3. En application de l'art. 22 al. 1 LaCC, il ne sera pas perçu de frais judiciaires et il ne sera pas alloué de dépens (ATF 139 III 182 consid. 2.6).

* * * * *


PAR CES MOTIFS,
La Chambre des baux et loyers :


A la forme :

Déclare recevable le recours formé le 15 avril 2024 par A______, B______ et C______ contre le jugement JTBL/342/2024 rendu le 21 mars 2024 par le Tribunal des baux et loyers dans la cause C/25594/2023.

Au fond :

Annule ce jugement et statuant à nouveau :

Déclare irrecevable la requête formée le 24 novembre 2023 par D______.

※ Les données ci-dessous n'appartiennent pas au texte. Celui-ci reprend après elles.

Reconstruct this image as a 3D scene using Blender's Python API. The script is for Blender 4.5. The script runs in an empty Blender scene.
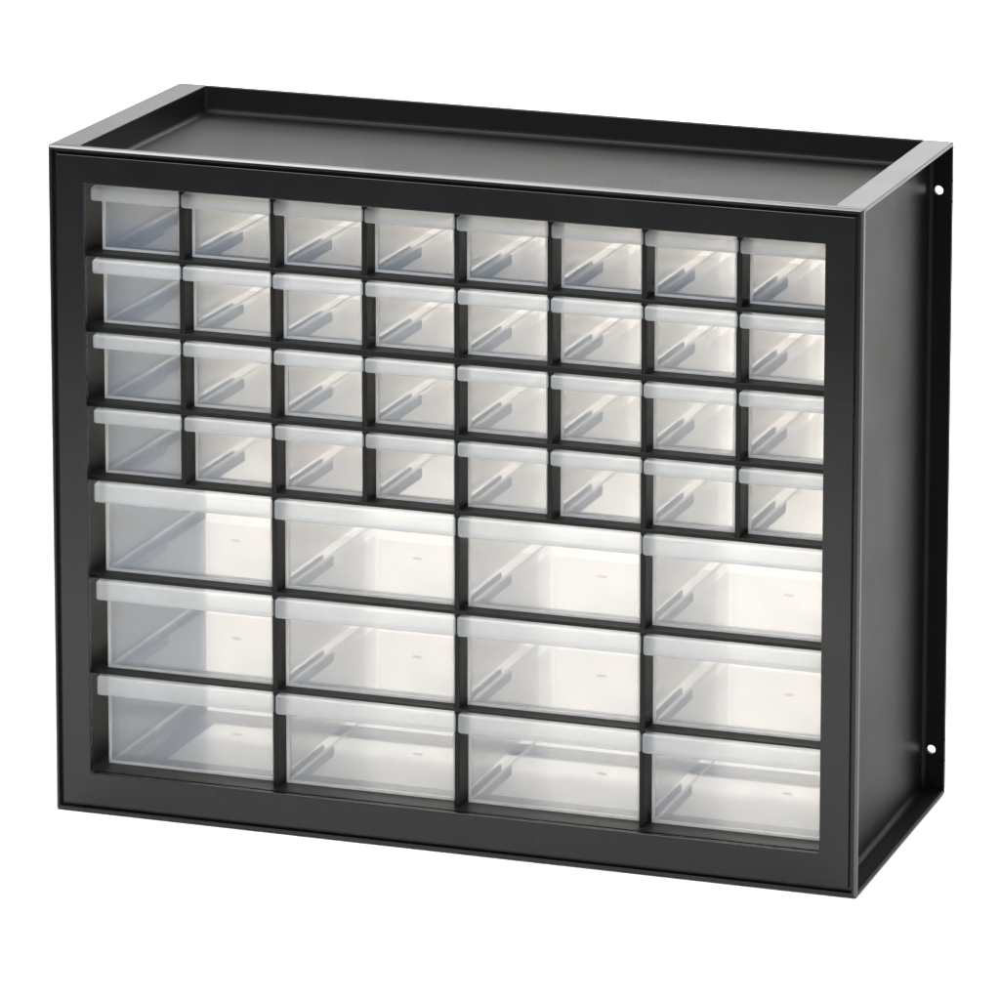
import bpy, bmesh, math, random
from mathutils import Vector, Matrix, Euler

S = bpy.context.scene
C = S.collection

# ------------------------------------------------------------------ camera
# camera pose, lens and shift solved from the cabinet's corners
AZ, EL, ROLL = 0.23243, 0.14812, 0.02172
cam_d = bpy.data.cameras.new('camera')
cam = bpy.data.objects.new('camera', cam_d)
C.objects.link(cam)
R = Matrix.Rotation(AZ, 3, 'Z') @ Matrix.Rotation(math.pi / 2 - EL, 3, 'X') @ Matrix.Rotation(ROLL, 3, 'Z')
cam.matrix_world = Matrix.Translation((1.05152, -2.57793, 1.06359)) @ R.to_4x4()
cam_d.sensor_width = 36.0
cam_d.lens = 4.98038 * 36.0
cam_d.shift_x = -0.71525
cam_d.shift_y = -0.74776
cam_d.clip_start = 0.05
cam_d.clip_end = 60
S.camera = cam

# ------------------------------------------------------------------ world
w = bpy.data.worlds.new('World')
S.world = w
w.use_nodes = True
bg = w.node_tree.nodes['Background']
bg.inputs[0].default_value = (0.95, 0.975, 1.0, 1)
bg.inputs[1].default_value = 0.12

# ------------------------------------------------------------------ studio lamps
def area(name, loc, target, sx, sy, watts, col=(1, 1, 1)):
    d = bpy.data.lights.new(name, 'AREA')
    d.shape = 'RECTANGLE'
    d.size, d.size_y = sx, sy
    d.energy = watts
    d.color = col
    o = bpy.data.objects.new(name, d)
    C.objects.link(o)
    o.location = loc
    o.rotation_euler = (Vector(target) - Vector(loc)).to_track_quat('-Z', 'Y').to_euler()
    return o

area('overhead_softbox', (-0.10, -0.34, 0.88), (-0.08, -0.26, 0), 0.95, 0.5, 17.5, (0.98, 0.99, 1.0))
area('front_softbox', (1.75, -2.0, 0.6), (0, 0, 0.28), 0.8, 0.8, 22, (0.95, 0.98, 1.0))
area('rear_softbox', (0.35, 1.6, 2.4), (0.3, 0.9, 0), 3.6, 1.5, 166, (1.0, 0.98, 0.95))
area('wall_softbox', (0.0, 2.6, 3.3), (0, 4.6, 1.6), 4.0, 0.6, 285, (1.0, 0.99, 0.98))

# ------------------------------------------------------------------ exposure
S.view_settings.view_transform = 'Standard'
S.view_settings.look = 'None'
S.view_settings.exposure = 0.0
S.view_settings.gamma = 1.0
S.view_settings.use_curve_mapping = False
S.render.engine = 'CYCLES'
cy = S.cycles
cy.use_denoising = True
cy.max_bounces = 16
cy.diffuse_bounces = 6
cy.transmission_bounces = 16
cy.transparent_max_bounces = 64
cy.sample_clamp_indirect = 6


# ------------------------------------------------------------------ materials
def nodes(name):
    m = bpy.data.materials.new(name)
    m.use_nodes = True
    nt = m.node_tree
    nt.nodes.clear()
    out = nt.nodes.new('ShaderNodeOutputMaterial')
    return m, nt, nt.nodes.new, nt.links.new, out


def black_plastic(name, base, rough, bump, scale, spec=0.32):
    m, nt, N, L, out = nodes(name)
    p = N('ShaderNodeBsdfPrincipled')
    p.inputs['Base Color'].default_value = base
    p.inputs['Specular IOR Level'].default_value = spec
    tc = N('ShaderNodeTexCoord')
    big = N('ShaderNodeTexNoise')
    big.inputs['Scale'].default_value = 14
    big.inputs['Detail'].default_value = 4
    L(tc.outputs['Object'], big.inputs['Vector'])
    mr = N('ShaderNodeMapRange')
    mr.inputs['From Min'].default_value = 0.3
    mr.inputs['From Max'].default_value = 0.7
    mr.inputs['To Min'].default_value = rough - 0.04
    mr.inputs['To Max'].default_value = rough + 0.04
    L(big.outputs['Fac'], mr.inputs['Value'])
    L(mr.outputs['Result'], p.inputs['Roughness'])
    fine = N('ShaderNodeTexNoise')
    fine.inputs['Scale'].default_value = scale
    fine.inputs['Detail'].default_value = 2
    L(tc.outputs['Object'], fine.inputs['Vector'])
    b = N('ShaderNodeBump')
    b.inputs['Strength'].default_value = bump
    b.inputs['Distance'].default_value = 0.0004
    L(fine.outputs['Fac'], b.inputs['Height'])
    L(b.outputs['Normal'], p.inputs['Normal'])
    L(p.outputs[0], out.inputs[0])
    return m


def milky(name, clear, tint, diff, trans, k_trans, rough, scale=30):
    """cloudy polypropylene: partly clear, partly scattering, with a soft sheen"""
    m, nt, N, L, out = nodes(name)
    tr = N('ShaderNodeBsdfTransparent')
    tr.inputs[0].default_value = tint
    d = N('ShaderNodeBsdfDiffuse')
    d.inputs[0].default_value = diff
    t = N('ShaderNodeBsdfTranslucent')
    t.inputs[0].default_value = trans
    sc = N('ShaderNodeMixShader')
    sc.inputs[0].default_value = k_trans
    L(d.outputs[0], sc.inputs[1])
    L(t.outputs[0], sc.inputs[2])
    mx = N('ShaderNodeMixShader')
    tc = N('ShaderNodeTexCoord')
    nz = N('ShaderNodeTexNoise')
    nz.inputs['Scale'].default_value = scale
    nz.inputs['Detail'].default_value = 3
    L(tc.outputs['Object'], nz.inputs['Vector'])
    mr = N('ShaderNodeMapRange')
    mr.inputs['From Min'].default_value = 0.3
    mr.inputs['From Max'].default_value = 0.7
    mr.inputs['To Min'].default_value = 1 - clear - 0.03
    mr.inputs['To Max'].default_value = 1 - clear + 0.03
    L(nz.outputs['Fac'], mr.inputs['Value'])
    L(mr.outputs['Result'], mx.inputs[0])
    L(tr.outputs[0], mx.inputs[1])
    L(sc.outputs[0], mx.inputs[2])
    g = N('ShaderNodeBsdfGlossy')
    g.inputs['Roughness'].default_value = rough
    fr = N('ShaderNodeFresnel')
    fr.inputs['IOR'].default_value = 1.4
    fm = N('ShaderNodeMath')
    fm.operation = 'MULTIPLY'
    fm.inputs[1].default_value = 0.6
    L(fr.outputs[0], fm.inputs[0])
    fin = N('ShaderNodeMixShader')
    L(fm.outputs[0], fin.inputs[0])
    L(mx.outputs[0], fin.inputs[1])
    L(g.outputs[0], fin.inputs[2])
    L(fin.outputs[0], out.inputs[0])
    return m


def white_paper():
    m, nt, N, L, out = nodes('white_paper')
    p = N('ShaderNodeBsdfPrincipled')
    p.inputs['Base Color'].default_value = (0.92, 0.92, 0.92, 1)
    p.inputs['Roughness'].default_value = 0.85
    p.inputs['Specular IOR Level'].default_value = 0.1
    L(p.outputs[0], out.inputs[0])
    return m


BLACK = black_plastic('black_plastic', (0.0045, 0.0046, 0.0050, 1), 0.30, 0.10, 900, 0.27)
FACE = black_plastic('black_satin_plastic', (0.0034, 0.0036, 0.0040, 1), 0.27, 0.10, 900, 0.34)
LIP = black_plastic('black_polished_plastic', (0.0045, 0.0046, 0.0050, 1), 0.22, 0.05, 900, 0.8)
SLEEVE = black_plastic('black_sleeve_plastic', (0.006, 0.0058, 0.0056, 1), 0.33, 0.03, 900, 0.34)
RAIL = black_plastic('hazed_rail_plastic', (0.16, 0.155, 0.15, 1), 0.45, 0.1, 900, 0.3)  # black rails coloured grey to stand in for the drawer fronts' milky haze
SIDE = black_plastic('black_matt_plastic', (0.0045, 0.0046, 0.0050, 1), 0.40, 0.2, 900, 0.09)
BARS = black_plastic('black_bar_plastic', (0.006, 0.0058, 0.0056, 1), 0.38, 0.15, 900, 0.14)
TRAY = black_plastic('black_grained_plastic', (0.006, 0.006, 0.006, 1), 0.46, 0.35, 1400, 0.135)
CLEAR = milky('cloudy_clear_plastic', 0.755, (0.995, 0.977, 0.946, 1), (0.33, 0.43, 0.57, 1), (0.50, 0.58, 0.70, 1), 0.5, 0.18)
WALL = milky('clear_bin_plastic', 0.975, (0.996, 0.984, 0.966, 1), (0.56, 0.66, 0.79, 1), (0.68, 0.78, 0.90, 1), 0.5, 0.18)
SIDEWALL = milky('thin_clear_plastic', 0.985, (0.997, 0.986, 0.970, 1), (0.56, 0.66, 0.79, 1), (0.68, 0.78, 0.90, 1), 0.5, 0.18)
BACK = milky('cloudy_back_plastic', 0.79, (0.995, 0.982, 0.962, 1), (0.80, 0.81, 0.82, 1), (0.95, 0.93, 0.89, 1), 0.7, 0.18)
EDGE = milky('clear_plastic_edge', 0.45, (1, 0.99, 0.975, 1), (0.74, 0.78, 0.82, 1), (0.95, 0.95, 0.93, 1), 0.55, 0.2)
MARK = milky('clear_plastic_gate_mark', 0.90, (0.85, 0.84, 0.82, 1), (0.5, 0.5, 0.52, 1), (0.5, 0.5, 0.5, 1), 0.5, 0.3)
HAND = milky('cloudy_handle_plastic', 0.64, (0.995, 0.99, 0.98, 1), (0.74, 0.775, 0.795, 1), (0.82, 0.83, 0.83, 1), 0.5, 0.22)
PAPER = white_paper()
DARK = black_plastic('dark_floor', (0.06, 0.06, 0.06, 1), 0.6, 0.2, 60, 0.3)


# ------------------------------------------------------------------ mesh helpers
def box(bm, x0, x1, y0, y1, z0, z1, mat=0):
    vs = [bm.verts.new((x, y, z)) for x in (x0, x1) for y in (y0, y1) for z in (z0, z1)]
    for f in ((0, 1, 3, 2), (4, 6, 7, 5), (0, 4, 5, 1), (2, 3, 7, 6), (0, 2, 6, 4), (1, 5, 7, 3)):
        bm.faces.new([vs[i] for i in f]).material_index = mat


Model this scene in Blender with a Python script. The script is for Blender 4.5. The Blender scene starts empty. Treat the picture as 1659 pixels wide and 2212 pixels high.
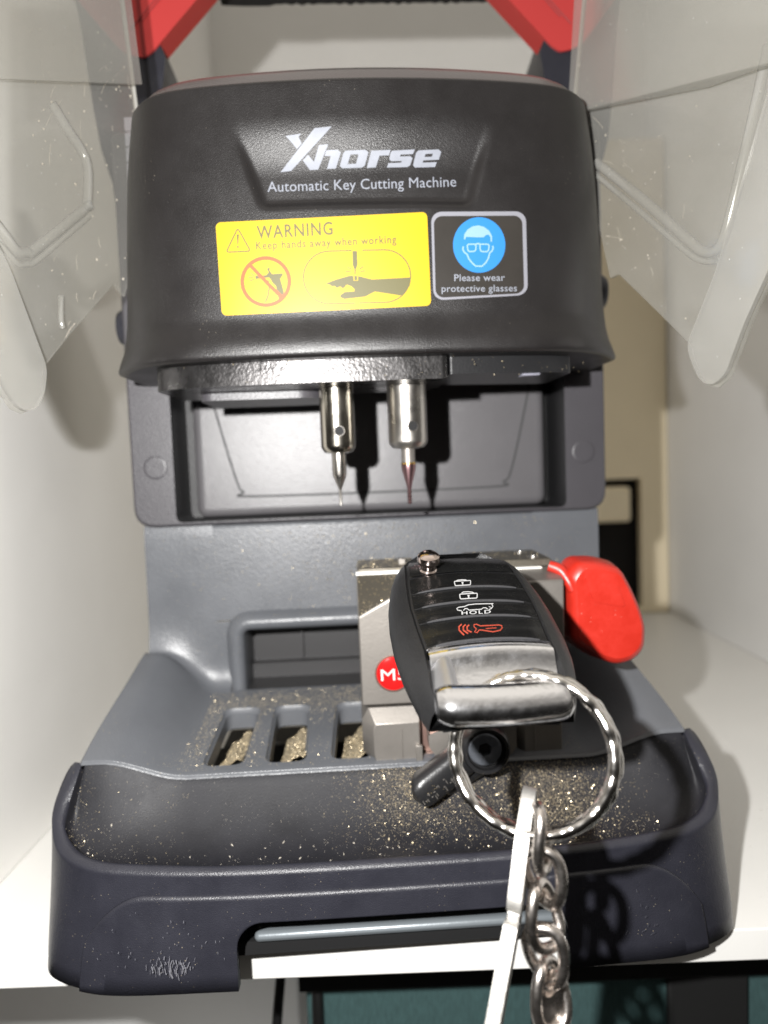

Dit que la procédure est gratuite.

Déboute les parties de toutes autres conclusions.

Siégeant :

Madame Sylvie DROIN, présidente; Monsieur Cédric-Laurent MICHEL, Monsieur Laurent RIEBEN, juges; Madame Laurence MIZRAHI et Monsieur
Jean-Philippe FERRERO, juges assesseurs; Madame Victoria PALAZZETTI, greffière.

 

 

 

 

 

 

 

 

 

Indication des voies de recours :

 

Conformément aux art. 72 ss de la loi fédérale sur le Tribunal fédéral du 17 juin 2005 (LTF; RS 173.110), le présent arrêt peut être porté dans les trente jours qui suivent sa notification avec expédition complète (art. 100 al. 1 LTF) par-devant le Tribunal fédéral par la voie du recours en matière civile.

 

Le recours doit être adressé au Tribunal fédéral, 1000 Lausanne 14.